Winter awakes from my window. Wires fall from my heart and coil through white sheets. A crimson-red wristband attests to my captivity, shackles to my freedom. My eyes are red-rimmed and swollen, salt on my cheeks. There are fears that spin around in chaos in my mind, of what I know and what I don’t, tearing at each other, havoc inside me. It’s a prison, with no escape, locked in the stinging smell. I can’t meet their eyes. I don’t want to be here. I want to go home.
It’s an illusion of order, the schedules, vital signs thrice a day plus one at the wake of dusk, sky dark and fluorescent light flashing, blood tests and little plastic pee cups in a pale gown dotted with tiny flowers, shivering and blue. Deceptive numbers, heart rates, and percentages of whatever it is they’ve stolen from me, turning me into a form of digits and graphs. They mean nothing. I still know nothing.
It’s too loud. The monitor pulls me from my sleep at midnight with blaring alarms they forget to disable; something’s not right, but I don’t know why. I can hear my heart drumming in my ears with fear, but when I search for it beneath my fingers, it silences.
I cry because I know my parents do when I’m not looking.
I wonder now why I know nothing, why it’s fair to be so lost, why I’m trapped in fear fueled by confusion and blindness. I wonder now why it feels unsure even in my own body, why it seems like there is nothing left to do, why I am wandering in the dark.
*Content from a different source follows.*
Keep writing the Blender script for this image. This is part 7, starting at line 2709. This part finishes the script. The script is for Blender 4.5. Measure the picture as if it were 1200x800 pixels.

It’s a hover of warmth, a flicker of hope. Paper has its own pulse. It’s a cure for fear, for losing your way. Its knowledge. It’s a moment of relief, of fascination, of curiosity. When knowing nothing broke me, all that made me feel safe was trying to keep calm by learning. Although trying to ascertain uncertainty only brings more questions, that’s what makes me enjoy it. There’s somewhere to go, a path to find. What it takes is not letting go of what I want, what I need.
The darkest winters inspire curiosity and determination.